SHORT TASK>
Quote, without change, all of the lines that follow.

SUPPLIED MATERIAL>
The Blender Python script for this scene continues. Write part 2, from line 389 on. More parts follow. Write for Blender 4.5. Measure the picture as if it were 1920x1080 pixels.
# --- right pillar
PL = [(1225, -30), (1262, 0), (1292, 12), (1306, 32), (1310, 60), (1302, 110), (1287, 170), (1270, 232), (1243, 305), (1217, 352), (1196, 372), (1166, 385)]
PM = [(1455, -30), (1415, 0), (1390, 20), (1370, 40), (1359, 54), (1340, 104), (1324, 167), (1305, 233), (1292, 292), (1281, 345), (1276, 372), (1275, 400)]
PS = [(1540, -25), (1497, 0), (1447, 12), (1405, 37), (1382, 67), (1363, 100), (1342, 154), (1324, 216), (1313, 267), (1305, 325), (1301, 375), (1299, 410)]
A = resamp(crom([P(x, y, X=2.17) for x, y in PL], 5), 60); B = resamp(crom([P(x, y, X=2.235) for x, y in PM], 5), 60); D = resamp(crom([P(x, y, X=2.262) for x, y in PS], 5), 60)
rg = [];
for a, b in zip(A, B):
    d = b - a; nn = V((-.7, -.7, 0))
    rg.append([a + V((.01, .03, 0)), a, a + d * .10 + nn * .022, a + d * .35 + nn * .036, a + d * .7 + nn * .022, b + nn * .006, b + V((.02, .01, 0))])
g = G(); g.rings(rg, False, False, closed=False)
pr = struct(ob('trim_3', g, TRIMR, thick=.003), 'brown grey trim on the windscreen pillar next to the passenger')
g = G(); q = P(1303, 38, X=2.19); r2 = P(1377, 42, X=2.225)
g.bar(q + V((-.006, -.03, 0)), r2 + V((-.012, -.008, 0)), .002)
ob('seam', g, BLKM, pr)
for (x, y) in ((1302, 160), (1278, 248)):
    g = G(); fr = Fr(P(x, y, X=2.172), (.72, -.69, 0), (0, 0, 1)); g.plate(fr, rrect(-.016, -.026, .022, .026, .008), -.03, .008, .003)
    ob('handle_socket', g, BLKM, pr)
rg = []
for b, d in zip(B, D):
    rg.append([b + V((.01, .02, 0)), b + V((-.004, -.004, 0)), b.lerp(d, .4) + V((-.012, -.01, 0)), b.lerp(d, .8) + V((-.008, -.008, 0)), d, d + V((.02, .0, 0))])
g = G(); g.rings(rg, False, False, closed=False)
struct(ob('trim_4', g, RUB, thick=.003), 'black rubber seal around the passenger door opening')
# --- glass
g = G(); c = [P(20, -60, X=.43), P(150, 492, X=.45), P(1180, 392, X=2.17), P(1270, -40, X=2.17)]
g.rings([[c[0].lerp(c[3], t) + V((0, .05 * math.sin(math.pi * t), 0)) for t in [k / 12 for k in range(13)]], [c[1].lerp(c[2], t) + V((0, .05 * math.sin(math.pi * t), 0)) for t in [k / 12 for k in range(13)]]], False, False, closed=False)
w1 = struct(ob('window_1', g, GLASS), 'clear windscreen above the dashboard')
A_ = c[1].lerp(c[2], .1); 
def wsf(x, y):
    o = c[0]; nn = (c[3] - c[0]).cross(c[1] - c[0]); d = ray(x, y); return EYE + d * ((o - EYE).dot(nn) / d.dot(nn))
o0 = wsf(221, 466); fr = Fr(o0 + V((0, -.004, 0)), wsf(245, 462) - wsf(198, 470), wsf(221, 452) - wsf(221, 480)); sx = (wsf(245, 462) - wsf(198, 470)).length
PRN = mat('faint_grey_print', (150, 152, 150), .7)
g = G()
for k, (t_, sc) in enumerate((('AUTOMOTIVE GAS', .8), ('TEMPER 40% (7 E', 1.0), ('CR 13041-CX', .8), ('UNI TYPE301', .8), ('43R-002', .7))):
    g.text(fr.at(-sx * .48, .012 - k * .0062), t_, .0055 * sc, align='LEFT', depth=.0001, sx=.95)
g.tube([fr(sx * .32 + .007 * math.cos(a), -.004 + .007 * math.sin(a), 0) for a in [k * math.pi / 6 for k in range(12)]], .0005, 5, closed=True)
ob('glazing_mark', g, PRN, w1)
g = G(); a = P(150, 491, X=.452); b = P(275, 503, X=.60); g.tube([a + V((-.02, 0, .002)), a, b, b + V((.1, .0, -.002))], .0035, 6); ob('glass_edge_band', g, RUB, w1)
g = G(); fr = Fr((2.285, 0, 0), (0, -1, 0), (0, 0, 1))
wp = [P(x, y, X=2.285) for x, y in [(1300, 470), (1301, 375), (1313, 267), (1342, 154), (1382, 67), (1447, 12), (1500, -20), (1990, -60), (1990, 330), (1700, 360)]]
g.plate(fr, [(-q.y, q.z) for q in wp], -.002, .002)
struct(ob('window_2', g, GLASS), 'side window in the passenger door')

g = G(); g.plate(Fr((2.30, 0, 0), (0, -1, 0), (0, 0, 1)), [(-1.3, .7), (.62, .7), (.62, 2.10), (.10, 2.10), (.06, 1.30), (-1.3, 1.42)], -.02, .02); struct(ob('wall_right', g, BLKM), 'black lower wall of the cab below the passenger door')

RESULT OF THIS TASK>
The Blender Python script for this scene continues. Write part 2, from line 389 on. More parts follow. Write for Blender 4.5. Measure the picture as if it were 1920x1080 pixels.
# --- right pillar
PL = [(1225, -30), (1262, 0), (1292, 12), (1306, 32), (1310, 60), (1302, 110), (1287, 170), (1270, 232), (1243, 305), (1217, 352), (1196, 372), (1166, 385)]
PM = [(1455, -30), (1415, 0), (1390, 20), (1370, 40), (1359, 54), (1340, 104), (1324, 167), (1305, 233), (1292, 292), (1281, 345), (1276, 372), (1275, 400)]
PS = [(1540, -25), (1497, 0), (1447, 12), (1405, 37), (1382, 67), (1363, 100), (1342, 154), (1324, 216), (1313, 267), (1305, 325), (1301, 375), (1299, 410)]
A = resamp(crom([P(x, y, X=2.17) for x, y in PL], 5), 60); B = resamp(crom([P(x, y, X=2.235) for x, y in PM], 5), 60); D = resamp(crom([P(x, y, X=2.262) for x, y in PS], 5), 60)
rg = [];
for a, b in zip(A, B):
    d = b - a; nn = V((-.7, -.7, 0))
    rg.append([a + V((.01, .03, 0)), a, a + d * .10 + nn * .022, a + d * .35 + nn * .036, a + d * .7 + nn * .022, b + nn * .006, b + V((.02, .01, 0))])
g = G(); g.rings(rg, False, False, closed=False)
pr = struct(ob('trim_3', g, TRIMR, thick=.003), 'brown grey trim on the windscreen pillar next to the passenger')
g = G(); q = P(1303, 38, X=2.19); r2 = P(1377, 42, X=2.225)
g.bar(q + V((-.006, -.03, 0)), r2 + V((-.012, -.008, 0)), .002)
ob('seam', g, BLKM, pr)
for (x, y) in ((1302, 160), (1278, 248)):
    g = G(); fr = Fr(P(x, y, X=2.172), (.72, -.69, 0), (0, 0, 1)); g.plate(fr, rrect(-.016, -.026, .022, .026, .008), -.03, .008, .003)
    ob('handle_socket', g, BLKM, pr)
rg = []
for b, d in zip(B, D):
    rg.append([b + V((.01, .02, 0)), b + V((-.004, -.004, 0)), b.lerp(d, .4) + V((-.012, -.01, 0)), b.lerp(d, .8) + V((-.008, -.008, 0)), d, d + V((.02, .0, 0))])
g = G(); g.rings(rg, False, False, closed=False)
struct(ob('trim_4', g, RUB, thick=.003), 'black rubber seal around the passenger door opening')
# --- glass
g = G(); c = [P(20, -60, X=.43), P(150, 492, X=.45), P(1180, 392, X=2.17), P(1270, -40, X=2.17)]
g.rings([[c[0].lerp(c[3], t) + V((0, .05 * math.sin(math.pi * t), 0)) for t in [k / 12 for k in range(13)]], [c[1].lerp(c[2], t) + V((0, .05 * math.sin(math.pi * t), 0)) for t in [k / 12 for k in range(13)]]], False, False, closed=False)
w1 = struct(ob('window_1', g, GLASS), 'clear windscreen above the dashboard')
A_ = c[1].lerp(c[2], .1); 
def wsf(x, y):
    o = c[0]; nn = (c[3] - c[0]).cross(c[1] - c[0]); d = ray(x, y); return EYE + d * ((o - EYE).dot(nn) / d.dot(nn))
o0 = wsf(221, 466); fr = Fr(o0 + V((0, -.004, 0)), wsf(245, 462) - wsf(198, 470), wsf(221, 452) - wsf(221, 480)); sx = (wsf(245, 462) - wsf(198, 470)).length
PRN = mat('faint_grey_print', (150, 152, 150), .7)
g = G()
for k, (t_, sc) in enumerate((('AUTOMOTIVE GAS', .8), ('TEMPER 40% (7 E', 1.0), ('CR 13041-CX', .8), ('UNI TYPE301', .8), ('43R-002', .7))):
    g.text(fr.at(-sx * .48, .012 - k * .0062), t_, .0055 * sc, align='LEFT', depth=.0001, sx=.95)
g.tube([fr(sx * .32 + .007 * math.cos(a), -.004 + .007 * math.sin(a), 0) for a in [k * math.pi / 6 for k in range(12)]], .0005, 5, closed=True)
ob('glazing_mark', g, PRN, w1)
g = G(); a = P(150, 491, X=.452); b = P(275, 503, X=.60); g.tube([a + V((-.02, 0, .002)), a, b, b + V((.1, .0, -.002))], .0035, 6); ob('glass_edge_band', g, RUB, w1)
g = G(); fr = Fr((2.285, 0, 0), (0, -1, 0), (0, 0, 1))
wp = [P(x, y, X=2.285) for x, y in [(1300, 470), (1301, 375), (1313, 267), (1342, 154), (1382, 67), (1447, 12), (1500, -20), (1990, -60), (1990, 330), (1700, 360)]]
g.plate(fr, [(-q.y, q.z) for q in wp], -.002, .002)
struct(ob('window_2', g, GLASS), 'side window in the passenger door')

g = G(); g.plate(Fr((2.30, 0, 0), (0, -1, 0), (0, 0, 1)), [(-1.3, .7), (.62, .7), (.62, 2.10), (.10, 2.10), (.06, 1.30), (-1.3, 1.42)], -.02, .02); struct(ob('wall_right', g, BLKM), 'black lower wall of the cab below the passenger door')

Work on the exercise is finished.